The soundscape on Circus In The Sky can at times remind you of the graffiti on fences flanking train tracks — loud, messy and varicoloured with each individual piece left fighting for attention on a cluttered background.

Occasionally though, when the beat is stripped back and the two MCs are allowed to spit unencumbered by string sections and Lecrae-like platitudes, the album is very worthwhile. It’s been said ad nauseum but it bears repeating, when Bliss N Eso are good, they’re very good.

Animal Kingdom is a propulsive masterclass in riding the beat, manoeuvring name-checks of Carl Sagan, Bill Hicks and Hunter S. Thompson, biting a hook from Kendrick and sampling Richard Pryor with tongue-in-cheek flair.

Reservoir Dogs, which features 360, Pez, Seth Sentry and Drapht, is another jaunty highlight though marred by some haphazard lyrical mis-steps, “My crew’s on some bullshit / And I’m not talking about a poo that a bull did”. While Next Frontier perfectly samples Sarah Blasko’s We Won’t Run, creating a rather sublime ride that recalls The Roots circa How I Got Over.

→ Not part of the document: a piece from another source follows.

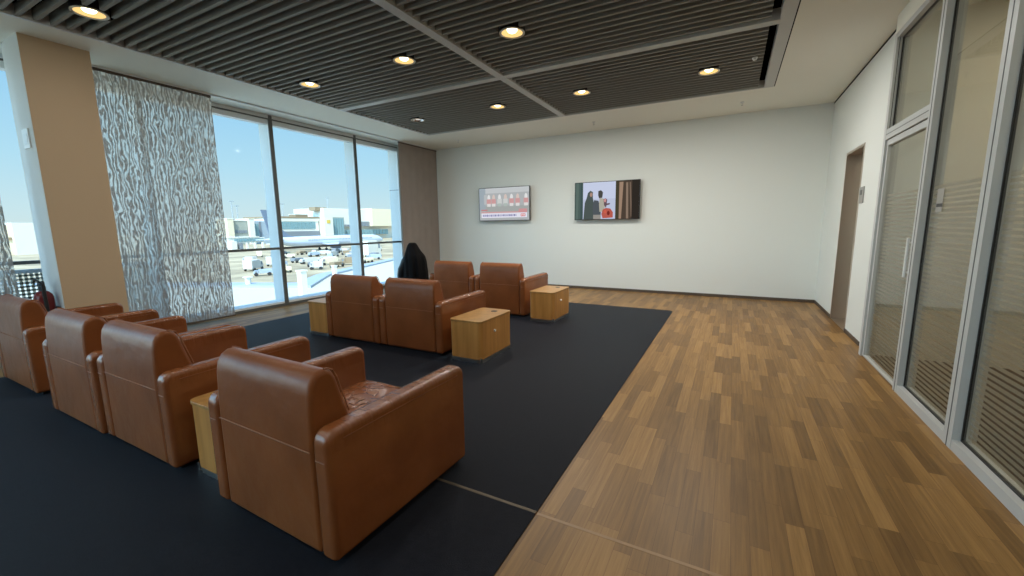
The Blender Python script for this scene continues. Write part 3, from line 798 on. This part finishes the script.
e = bld('hangar', 'grey-green hangar between the cream tower block and the white block', [('wall', 'green', 162.8, 172.6, GZ, 6.9, -302, 30), ('roof_edge', 'wht', 162.8, 172.6, 6.9, 7.5, -301.7, 30)])
windows_row(e, 163.2, 172.2, -1.5, .6, -302, 5, 'dgrey')
bld('white_block', 'tall narrow white block between the hangar and the pale blue building', [('wall', 'wht', 173, 176.6, GZ, 8.2, -300, 16), ('roof_edge', 'cream', 172.9, 176.7, 8.2, 8.6, -299.8, 16.4)])
e = bld('blue_building', 'pale blue building behind the aircraft tail fin', [('wall', 'blue', 177.2, 196, GZ, 6.9, -304, 20), ('end_panel', 'dgrey', 182, 183.4, GZ, 6.5, -303.6, 1)])
windows_row(e, 178, 181.6, -4, 5, -304, 2)
e = bld('long_terminal', 'long white terminal with a band of windows behind the parked aircraft', [('wall', 'wht', 196.3, 233, GZ, 7.0, -306, 40), ('roof', 'rbrown', 196, 234, 9.3, 10.6, -305.4, 42), ('roof_band', 'wht', 196.3, 233.6, 7.0, 9.3, -305.6, 40), ('lower_band', 'dgrey', 196.3, 233, -5.2, -.9, -305.5, 2)])
windows_row(e, 197, 230, .8, 6.4, -306, 18)
bld('roof_plant', 'brown plant room on the long terminal roof', [('wall', 'rbrown', 217, 228, 10.6, 12.4, -312, 8), ('roof', 'wht', 216.6, 228.4, 12.4, 12.8, -311.8, 8.4)])
e = bld('stair_tower', 'white stair tower with a yellow sign between long terminal and green glass front', [('wall', 'wht', 234.2, 242.6, GZ, 10.4, -300, 12), ('sign', 'yel', 236.6, 239.8, 5.2, 8.0, -299.7, .4)])
e = bld('glass_front', 'green glass front right of the white stair tower', [('wall', 'green', 243.5, 257.5, GZ, 10.5, -304, 7)])
windows_row(e, 244, 257, -5, 9.6, -304, 5)
e = bld('office_block', 'large white office block rising behind the second window post', [('wall', 'wht', 243.5, 306, 2.6, 18.5, -312, 40), ('roof_box', 'rbrown', 238.5, 250, 16.2, 19.2, -316, 8), ('grey_band', 'dgrey', 270, 296, 4.2, 7.0, -311.6, 1), ('base', 'wht', 262, 330, GZ, 2.6, -316, 40), ('wing', 'cream', 294, 330, 2.6, 19.4, -308, 40)])
windows_row(e, 262, 318, 2.4, 4.2, -311.8, 14, 'dgrey'); windows_row(e, 262, 318, -5.5, -.6, -311.8, 14)
e = bld('boarding_pier', 'low white boarding pier on the apron below the cream tower block', [('gallery', 'wht', 116, 134, -5.6, -3.0, -220, 6), ('roof', 'wht', 115.5, 131, -3.0, -2.5, -219.6, 7), ('cabin', 'wht', 115.6, 118.2, -8.6, -4.6, -217, 5), ('cabin_window', 'dgrey', 119.6, 121.0, -8.6, -5.6, -217, 4)], 'boarding bridge', None)
for y in (123, 127, 131):
    bm = bmesh.new(); box(bm, -.5, .5, y-.4-e.location.y, y+.4-e.location.y, 0, 4); obj('support', bm, X['wht'], e, smooth=False)
windows_row(e, 118.5, 133.5, -5.0, -3.6, -220, 7)
bld('distant_terminal', 'sandy low buildings beyond the apron, seen left of the pillar', [('wall', 'cream', 55, 78, GZ, 4.6, -300, 20), ('wing', 'wht', 63, 70, GZ, 5.6, -297, 10), ('band', 'rbrown', 58, 76, -2.5, -1.2, -299.5, 1)])

# aircraft
ac = empty('parked_aircraft', (-180, 131, GZ), 'white and pale blue parked airliner on the apron, its tail fin behind the window post', 'aircraft')
bm = bmesh.new(); rings = []; n = 24
for y, r, dz in [(-21, .3, 6.2), (-17, 1.1, 5.7), (-11, 2.0, 5.0), (-4, 2.5, 4.65), (6, 2.6, 4.6), (30, 2.6, 4.6), (40, 2.5, 4.6), (44, 1.9, 4.4), (47, .9, 4.0), (48, .2, 3.8)]:
    rings.append([bm.verts.new((r*math.cos(2*PI*i/n), y, dz+r*math.sin(2*PI*i/n))) for i in range(n)])
for a, b in zip(rings, rings[1:]):
    for i in range(n): bm.faces.new((a[i], a[(i+1) % n], b[(i+1) % n], b[i]))
bm.faces.new(rings[0]); bm.faces.new(rings[-1]); obj('fuselage', bm, X['plane'], ac)
bm = bmesh.new(); prism(bm, [(-6.5, 6.6), (-18.5, 6.4), (-21.9, 19.0), (-19.2, 19.0), (-13.4, 10.7), (-10.0, 7.9)], -.25, .25); obj('tail_fin', bm, X['tail'], ac, smooth=False)
for s in (1, -1):
    bm = bmesh.new(); prism(bm, [(s*.5, -17), (s*.5, -13), (s*8, -18.5), (s*8, -20.5)], 5.9, 6.15, 'z'); obj('tailplane', bm, X['plane'], ac, smooth=False)
    bm = bmesh.new(); prism(bm, [(s*2, 6), (s*2, 16), (s*24, -3), (s*24, -6)], 3.2, 3.6, 'z'); obj('wing', bm, X['plane'], ac, smooth=False)
    bm = bmesh.new(); cyl(bm, (s*8, 2.1), 1.15, .95, 11, 6, 18, 'y'); obj('engine', bm, X['tail'], ac)
    bm = bmesh.new(); cyl(bm, (7.5, .6), .6, .6, s*2.5-.3, s*2.5+.3, 14, 'x'); box(bm, s*2.5-.15, s*2.5+.15, 7.3, 7.7, .6, 3.4); obj('landing_gear', bm, X['tyre'], ac)
bm = bmesh.new()
for i in range(42): box(bm, 2.55, 2.66, -2+i*.95, -2+i*.95+.42, 5.1, 5.6)
obj('cabin_windows', bm, X['dgrey'], ac, smooth=False)

# light masts
ms = None
for x, y, h, lab in ((-345, 187, 32, 'tall floodlight mast above the cream tower block'), (-345, 190.6, 28.6, 'shorter floodlight mast above the hangar'), (-352, 233, 32, 'thin floodlight mast just right of the first window post'), (-353, 256, 29, 'floodlight mast above the brown plant room'), (-362, 288, 40.5, 'tallest floodlight mast with a wide head, above the stair tower')):
    e = empty('floodlight_mast', (x, y, GZ), lab, 'light mast', 'floodlight masts over the apron')
    bm = bmesh.new(); cyl(bm, (0, 0), .42, .24, 0, h, 10); obj('pole', bm, X['mast'], e)
    bm = bmesh.new(); box(bm, -.3, .3, -2.1, 2.1, h, h+.5); obj('lamp_head', bm, X['mast'], e, smooth=False)

# vehicles on the apron
def vehicle(name, loc, L_, H_, col, label, group, rz):
    e = empty(name, loc, label, 'vehicle', group, rz)
    W = 2.3 if L_ > 5.5 else 1.7
    bm = bmesh.new(); box(bm, -W/2, W/2, -L_/2, L_*.22, .6, H_); obj('cargo_body', bm, X[col], e, bevel=.08, smooth=False)
    bm = bmesh.new(); prism(bm, [(L_*.24, .6), (L_*.5, .6), (L_*.5, H_*.5), (L_*.42, H_*.85), (L_*.24, H_*.85)], -W/2, W/2); obj('cab', bm, X[col], e, smooth=False)
    bm = bmesh.new(); box(bm, -W/2-.02, W/2+.02, L_*.30, L_*.42, H_*.5, H_*.78); obj('cab_window', bm, X['dgrey'], e, smooth=False)
    for sx in (-1, 1):
        for sy in (-.32, .36):
            bm = bmesh.new(); cyl(bm, (sy*L_, .42), .42, .42, sx*W/2-.15, sx*W/2+.15, 12, 'x'); obj('wheel', bm, X['tyre'], e)
vehicle('box_truck', (-121, 114.6, GZ), 7.5, 6.0, 'wht', 'white high box truck on the apron in the right window bay', None, .15)
gv = 'ground vehicles on the sunny apron'
taken = [(-112, 64.5), (-120, 75.5), (-121, 114.6)]
for i in range(48):
    for tries in range(60):
        d = random.uniform(96, 165); x, y = -d, d*random.uniform(.56, .98)
        if all((x-a)**2+(y-b)**2 > 40 for a, b in taken): break
    taken.append((x, y))
    L_ = random.choice((4.5, 5.5, 7)); H_ = random.choice((1.9, 2.3, 2.9))
    vehicle('service_vehicle', (x, y, GZ), L_*.72, H_*.8, random.choice(('veh', 'veh', 'cream', 'dgrey', 'bluegrey', 'rbrown')), 'small service vehicle among others on the sandy apron', gv, random.uniform(0, 3.1))
for i, (x, y) in enumerate(((-112, 64.5), (-120, 75.5))):
    vehicle('catering_truck', (x, y, GZ), 6, 2.8, 'veh', ('white truck on the apron near the edge of the patterned blind', 'white truck on the apron next to the first window post')[i], 'white trucks left of the first window post', .6)
# roof posts with a sloping rail
e = None
for x, y, h, sc_, lab in ((-24.15, 16.87, 1.72, .40, 'taller white vent post on the flat roof outside, nearest the first window post'), (-31.2, 25.0, 1.05, .30, 'shorter white vent post on the roof edge outside, by the first chair back')):
    e = empty('roof_vent_post', (x, y, -3.0), lab, 'vent post', 'white vent posts on the roof')
    q = sc_/2
    bm = bmesh.new(); box(bm, -q, q, -q, q, 0, h); obj('shaft', bm, X['wht'], e, smooth=False)
    bm = bmesh.new(); box(bm, -q-.05, q+.05, -q-.05, q+.05, h, h+.09); obj('cap', bm, X['wht'], e, smooth=False)
bm = bmesh.new(); cyl(bm, (0, 0), .2, .2, 0, .5, 14); box(bm, -.25, .25, -.25, .25, .5, .58)
tag(obj('roof_cowl', bm, X['wht'], loc=(-33.2, 18.6, -2.82)), 'small white cowl on the parapet of the flat roof outside', 'vent')
# wire mesh guard outside the left window
ge = empty('mesh_guard', (-8.3, 1.9, -.1), 'white wire mesh guard outside the window left of the pillar', 'guard rail')
bm = bmesh.new()
for i in range(49): box(bm, -.004, .004, -1.2+i*.05-.015, -1.2+i*.05+.015, .0, 1.0)
for i in range(20): box(bm, -.004, .004, -1.2, 1.2, .02+i*.05-.013, .02+i*.05+.013)
obj('wire_mesh', bm, X['wht'], ge, smooth=False)
bm = bmesh.new(); box(bm, -.03, .03, -1.25, 1.25, 1.0, 1.05); obj('top_rail', bm, X['bluegrey'], ge, smooth=False)
bm = bmesh.new(); box(bm, -.03, .03, -1.25, -1.2, -2.9, 1.0); box(bm, -.03, .03, 1.2, 1.25, -2.9, 1.0); obj('support', bm, X['bluegrey'], ge, smooth=False)

# ------------------------------------------------------------------ sky, sun, camera
SKY_BOOST = 5.0
w = bpy.data.worlds.new('world'); sc.world = w; w.use_nodes = True
N, L = w.node_tree.nodes, w.node_tree.links
bg = N['Background']
tc = N.new('ShaderNodeTexCoord'); sp = N.new('ShaderNodeSeparateXYZ'); L.new(tc.outputs['Generated'], sp.inputs[0])
rp = N.new('ShaderNodeValToRGB'); el = rp.color_ramp.elements
el[0].position = 0; el[0].color = srgb(222, 238, 238); el[1].position = .75; el[1].color = srgb(92, 160, 226)
for p, c in ((.035, srgb(214, 238, 244)), (.12, srgb(190, 231, 250)), (.26, srgb(158, 213, 250))):
    q = el.new(p); q.color = c
L.new(sp.outputs['Z'], rp.inputs['Fac']); L.new(rp.outputs['Color'], bg.inputs['Color'])
# sky strength raised towards -y, the unseen sun side, for more daylight indoors
mr = N.new('ShaderNodeMapRange'); mr.interpolation_type = 'SMOOTHSTEP'
mr.inputs['From Min'].default_value = .12; mr.inputs['From Max'].default_value = -.5; mr.inputs['To Min'].default_value = 1.0; mr.inputs['To Max'].default_value = SKY_BOOST
L.new(sp.outputs['Y'], mr.inputs['Value'])
L.new(mr.outputs[0], bg.inputs['Strength'])
sl = bpy.data.lights.new('sun', 'SUN'); sl.energy = 6.5; sl.color = (1, .93, .80); sl.angle = .009
so = bpy.data.objects.new('sun', sl); COL.objects.link(so)
so.rotation_euler = Vector((-.28, .55, -.787)).to_track_quat('-Z', 'Y').to_euler()

f, p, yaw, roll = 412.6655, .149998552, -.488002712, .0121284542
cp, sn = math.cos(p), math.sin(p); cy, sy = math.cos(yaw), math.sin(yaw); cr, sr = math.cos(roll), math.sin(roll)
fwd = Vector((sy*cp, cy*cp, -sn)); rt = Vector((cy, -sy, 0)); dn = fwd.cross(rt)
r2 = cr*rt+sr*dn; d2 = -sr*rt+cr*dn
cam = bpy.data.cameras.new('camera'); co = bpy.data.objects.new('camera', cam); COL.objects.link(co)
m = Matrix.Identity(4)
for i in range(3): m[i][0], m[i][1], m[i][2] = r2[i], -d2[i], -fwd[i]
m[2][3] = 1.45
co.matrix_world = m
cam.sensor_fit = 'HORIZONTAL'; cam.sensor_width = 36; cam.lens = f*36/1024; cam.clip_start = .05; cam.clip_end = 5000
sc.camera = co
vs = sc.view_settings
vs.view_transform = 'Standard'; vs.look = 'None'; vs.gamma = 1; vs.exposure = 0; vs.use_curve_mapping = False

While every moment isn’t “honestly magic, like South Park writers at the Oscars on acid,” Circus In The Sky is sparingly peppered with legitimate gems. Deft wisecracks, a good sense of history, a blistering verse from guest star Nas and lines like “From here, Earth looks like a pale blue dot / In the vast enveloping cosmic dark” work in the album’s favour. Overall, however, it’s two steps forward, three steps back, with sodden beats paired with the duo’s tendency towards didactic “believe in yourself and you can do anything” clichés, as though teens weren’t entitled to their own misery.